It’s unwise to make any reference to the economy when writing a monthly editorial comment in these turbulent times.

Last month, I talked about the collapse of Lehman Brothers; this month we’ve seen 20% wiped off the value of the FTSE 100 index (most of that in just one tumultuous week), a government rescue plan for our ailing banks and a co-ordinated 0.5% cut in interest rates around the globe. What will I have missed before this edition hits your desks?

The taxpayer’s stake in the likes of RBS, Lloyds TSB and HBOS, matched by similar moves across Europe and the USA, seems to have finally stopped the slide in global stock markets. Yet, what lies ahead for the UK economy is anyone’s guess.

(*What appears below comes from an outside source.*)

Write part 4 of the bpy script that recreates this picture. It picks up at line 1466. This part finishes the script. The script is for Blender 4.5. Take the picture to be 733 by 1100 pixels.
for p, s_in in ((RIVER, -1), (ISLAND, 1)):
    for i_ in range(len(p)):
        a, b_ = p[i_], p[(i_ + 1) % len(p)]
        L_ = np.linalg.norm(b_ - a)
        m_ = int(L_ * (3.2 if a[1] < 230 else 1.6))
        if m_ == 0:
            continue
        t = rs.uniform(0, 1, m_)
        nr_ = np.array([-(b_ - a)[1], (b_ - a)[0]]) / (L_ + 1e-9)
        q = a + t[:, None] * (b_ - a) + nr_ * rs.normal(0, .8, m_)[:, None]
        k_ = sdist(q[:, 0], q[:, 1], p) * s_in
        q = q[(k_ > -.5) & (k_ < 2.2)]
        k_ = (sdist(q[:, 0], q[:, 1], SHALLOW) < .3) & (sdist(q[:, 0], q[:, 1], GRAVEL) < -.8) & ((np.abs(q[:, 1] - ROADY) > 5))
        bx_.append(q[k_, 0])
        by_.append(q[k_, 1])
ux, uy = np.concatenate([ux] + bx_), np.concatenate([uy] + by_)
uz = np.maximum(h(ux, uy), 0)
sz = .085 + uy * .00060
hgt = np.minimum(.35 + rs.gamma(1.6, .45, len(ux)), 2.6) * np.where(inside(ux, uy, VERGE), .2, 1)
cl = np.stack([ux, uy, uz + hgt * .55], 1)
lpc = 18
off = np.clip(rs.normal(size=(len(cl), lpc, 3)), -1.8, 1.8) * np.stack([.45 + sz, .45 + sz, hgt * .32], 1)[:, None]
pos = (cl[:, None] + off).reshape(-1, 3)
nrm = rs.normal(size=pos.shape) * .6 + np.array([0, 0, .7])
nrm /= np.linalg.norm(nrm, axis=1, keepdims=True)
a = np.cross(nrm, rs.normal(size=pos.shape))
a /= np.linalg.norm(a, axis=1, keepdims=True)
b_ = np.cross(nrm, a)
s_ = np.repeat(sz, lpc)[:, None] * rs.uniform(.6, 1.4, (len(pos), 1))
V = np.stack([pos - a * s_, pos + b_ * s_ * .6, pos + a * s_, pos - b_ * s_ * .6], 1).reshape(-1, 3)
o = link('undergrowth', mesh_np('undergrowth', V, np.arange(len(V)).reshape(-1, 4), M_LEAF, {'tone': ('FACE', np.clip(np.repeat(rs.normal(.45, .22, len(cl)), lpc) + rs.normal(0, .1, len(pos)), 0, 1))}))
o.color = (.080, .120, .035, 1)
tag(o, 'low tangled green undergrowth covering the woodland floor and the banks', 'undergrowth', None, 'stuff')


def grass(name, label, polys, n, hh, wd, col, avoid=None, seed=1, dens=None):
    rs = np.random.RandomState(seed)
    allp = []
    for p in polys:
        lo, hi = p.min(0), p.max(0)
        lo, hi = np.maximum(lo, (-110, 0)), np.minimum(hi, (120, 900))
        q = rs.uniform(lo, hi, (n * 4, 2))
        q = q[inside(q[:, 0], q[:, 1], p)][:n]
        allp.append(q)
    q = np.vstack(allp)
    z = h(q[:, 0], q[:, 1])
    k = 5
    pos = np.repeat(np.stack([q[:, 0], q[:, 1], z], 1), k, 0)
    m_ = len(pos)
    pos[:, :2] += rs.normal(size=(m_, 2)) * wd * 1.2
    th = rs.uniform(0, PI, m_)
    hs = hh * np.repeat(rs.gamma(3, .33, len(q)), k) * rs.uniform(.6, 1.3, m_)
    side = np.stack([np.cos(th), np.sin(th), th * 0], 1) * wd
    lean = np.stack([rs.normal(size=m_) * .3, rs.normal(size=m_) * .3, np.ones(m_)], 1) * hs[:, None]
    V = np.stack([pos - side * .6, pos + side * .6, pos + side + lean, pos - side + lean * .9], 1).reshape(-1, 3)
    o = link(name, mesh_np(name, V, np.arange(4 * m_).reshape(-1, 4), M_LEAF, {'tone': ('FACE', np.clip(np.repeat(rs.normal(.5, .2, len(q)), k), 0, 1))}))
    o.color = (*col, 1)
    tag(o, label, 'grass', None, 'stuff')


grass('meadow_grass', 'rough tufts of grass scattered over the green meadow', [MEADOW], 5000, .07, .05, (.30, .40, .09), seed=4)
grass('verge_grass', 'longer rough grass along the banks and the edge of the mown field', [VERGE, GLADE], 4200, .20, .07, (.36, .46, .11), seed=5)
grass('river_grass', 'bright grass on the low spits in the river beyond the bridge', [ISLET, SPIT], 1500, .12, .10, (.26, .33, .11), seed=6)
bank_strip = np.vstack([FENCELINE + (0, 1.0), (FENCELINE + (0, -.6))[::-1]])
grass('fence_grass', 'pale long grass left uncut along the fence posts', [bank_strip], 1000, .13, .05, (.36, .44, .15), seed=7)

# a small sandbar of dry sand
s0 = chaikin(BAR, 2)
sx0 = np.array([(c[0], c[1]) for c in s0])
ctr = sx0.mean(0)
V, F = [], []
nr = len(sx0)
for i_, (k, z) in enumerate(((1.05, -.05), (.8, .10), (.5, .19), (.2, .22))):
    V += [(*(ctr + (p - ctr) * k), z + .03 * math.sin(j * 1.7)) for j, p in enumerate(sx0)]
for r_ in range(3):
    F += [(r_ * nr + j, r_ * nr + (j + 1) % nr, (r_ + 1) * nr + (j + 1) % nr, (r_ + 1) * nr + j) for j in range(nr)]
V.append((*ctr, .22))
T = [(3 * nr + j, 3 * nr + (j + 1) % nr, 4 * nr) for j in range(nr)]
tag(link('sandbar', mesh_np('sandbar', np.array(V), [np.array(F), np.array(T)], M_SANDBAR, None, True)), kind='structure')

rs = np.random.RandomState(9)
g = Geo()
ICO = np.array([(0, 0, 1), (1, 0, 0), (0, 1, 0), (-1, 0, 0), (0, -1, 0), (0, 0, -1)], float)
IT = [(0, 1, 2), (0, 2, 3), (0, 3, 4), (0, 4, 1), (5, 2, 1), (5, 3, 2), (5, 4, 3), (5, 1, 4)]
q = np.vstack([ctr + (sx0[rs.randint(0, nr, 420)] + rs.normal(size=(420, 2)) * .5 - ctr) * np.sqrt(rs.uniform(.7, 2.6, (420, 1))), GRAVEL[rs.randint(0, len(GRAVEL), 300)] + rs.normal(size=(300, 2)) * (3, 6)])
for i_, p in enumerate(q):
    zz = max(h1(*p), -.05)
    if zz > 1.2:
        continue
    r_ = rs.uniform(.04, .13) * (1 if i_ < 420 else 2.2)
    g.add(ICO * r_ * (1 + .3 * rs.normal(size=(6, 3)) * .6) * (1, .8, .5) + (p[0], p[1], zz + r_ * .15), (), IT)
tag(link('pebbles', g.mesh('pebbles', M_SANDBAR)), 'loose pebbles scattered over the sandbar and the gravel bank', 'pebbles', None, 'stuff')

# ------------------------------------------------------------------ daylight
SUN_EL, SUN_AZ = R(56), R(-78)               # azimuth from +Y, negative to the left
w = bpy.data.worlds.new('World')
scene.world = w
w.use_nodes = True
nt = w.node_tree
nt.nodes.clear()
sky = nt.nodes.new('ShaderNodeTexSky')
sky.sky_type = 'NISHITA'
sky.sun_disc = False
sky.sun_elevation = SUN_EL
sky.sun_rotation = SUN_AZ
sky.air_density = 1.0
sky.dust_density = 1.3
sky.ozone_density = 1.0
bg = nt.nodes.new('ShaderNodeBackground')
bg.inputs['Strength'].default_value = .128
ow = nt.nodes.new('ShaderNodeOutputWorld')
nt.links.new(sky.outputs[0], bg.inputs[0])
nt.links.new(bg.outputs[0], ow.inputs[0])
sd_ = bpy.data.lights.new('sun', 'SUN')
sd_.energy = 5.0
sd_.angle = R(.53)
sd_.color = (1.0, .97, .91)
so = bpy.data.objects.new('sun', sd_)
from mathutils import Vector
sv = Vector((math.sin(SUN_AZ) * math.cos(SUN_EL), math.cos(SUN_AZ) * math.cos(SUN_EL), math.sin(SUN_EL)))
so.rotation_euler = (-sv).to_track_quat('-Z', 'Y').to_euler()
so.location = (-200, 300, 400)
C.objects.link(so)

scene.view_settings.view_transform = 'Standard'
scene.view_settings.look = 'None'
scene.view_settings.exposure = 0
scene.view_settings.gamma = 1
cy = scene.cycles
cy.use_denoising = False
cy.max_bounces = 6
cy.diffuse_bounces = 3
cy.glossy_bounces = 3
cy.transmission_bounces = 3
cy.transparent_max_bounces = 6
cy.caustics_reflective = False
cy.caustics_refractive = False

The Construction Products Association has been forced to revise drastically its forecasts for the coming years after the financial crisis (page 7). The CPA is now predicting that the industry’s output will decline 7% over the next three years, with 2011 the earliest it can expect a return to growth. This compares with the CPA’s prediction of a 3% drop in output in its last report three months ago.

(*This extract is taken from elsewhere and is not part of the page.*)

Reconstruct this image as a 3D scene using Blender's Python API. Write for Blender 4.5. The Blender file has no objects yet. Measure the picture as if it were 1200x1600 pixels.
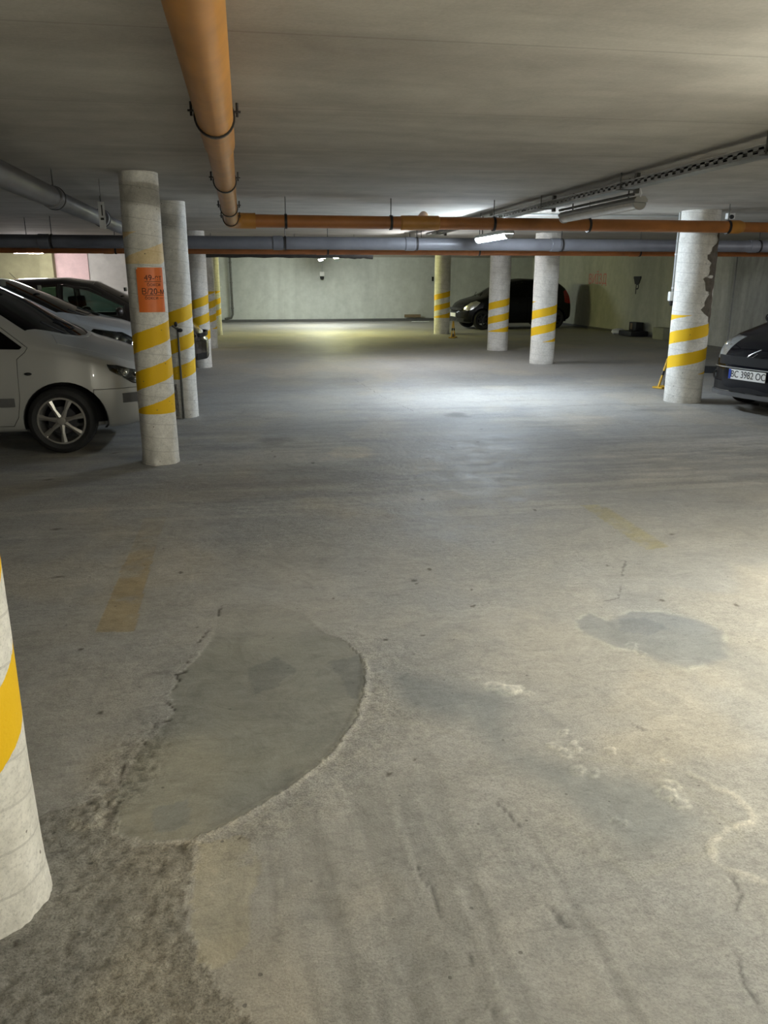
import bpy, bmesh, math, random
import numpy as np
from mathutils import Vector, Matrix
random.seed(7)
PI = math.pi
C = bpy.context.scene.collection
S = bpy.context.scene

# ------------------------------------------------------------------ camera, exposure, world
cam_d = bpy.data.cameras.new('camera')
cam = bpy.data.objects.new('camera', cam_d); C.objects.link(cam); S.camera = cam
cam_d.sensor_fit = 'VERTICAL'; cam_d.sensor_height = 32.0; cam_d.lens = 1240.0/1600.0*32.0
cam_d.clip_start = 0.05; cam_d.clip_end = 200
cam.location = (0, 0, 1.5)
cam.rotation_euler = (math.radians(90-16.317), 0, math.radians(-9.448))
S.view_settings.view_transform = 'Standard'; S.view_settings.look = 'None'
S.view_settings.exposure = 1.5; S.view_settings.gamma = 1.0; S.view_settings.use_curve_mapping = False
W = bpy.data.worlds.new('world'); S.world = W; W.use_nodes = True
W.node_tree.nodes['Background'].inputs[0].default_value = (0, 0, 0, 1)
W.node_tree.nodes['Background'].inputs[1].default_value = 0.0
# lamp strengths (each lamp emits from its own tube, see make_lamp)
LAMP_NEAR, LAMP_MID, LAMP_FAR, LAMP_LEFT, LAMP_BACK_FILL = 104, 105, 116, 130, 165
CEIL = 2.30

# ------------------------------------------------------------------ node helpers
def mat(name):
    m = bpy.data.materials.new(name); m.use_nodes = True
    nt = m.node_tree; b = nt.nodes['Principled BSDF']
    return m, nt, b
def N(nt, typ, **kw):
    n = nt.nodes.new(typ)
    for k, v in kw.items():
        if k.startswith('i_'):
            n.inputs[k[2:].replace('_', ' ')].default_value = v
        else: setattr(n, k, v)
    return n
def L(nt, a, b): nt.links.new(a, b)
def noise(nt, vec, scale, detail=4, rough=.55, dist=0.0):
    n = N(nt, 'ShaderNodeTexNoise'); n.inputs['Scale'].default_value = scale
    n.inputs['Detail'].default_value = detail; n.inputs['Roughness'].default_value = rough
    n.inputs['Distortion'].default_value = dist
    if vec is not None: L(nt, vec, n.inputs['Vector'])
    return n.outputs['Fac']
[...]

The housing sector will be the hardest hit but no-one is immune. Will the government still be able to afford its spending plans in health and education now it has been forced to pump so much public money into the banking sector?

Few who were involved in the construction sector in the early nineties will be relishing the months ahead. There are sure to be many casualties, and the m&e sector will be no exception. Yet, the industry must learn the lessons from the past and not fall into the same traps as it did last time. Can contractors really afford to ditch apprenticeships and risk deskilling the industry?

Health and safety is one area in which we must hope no corners are cut in the current downturn. Our in-depth focus points the way forward.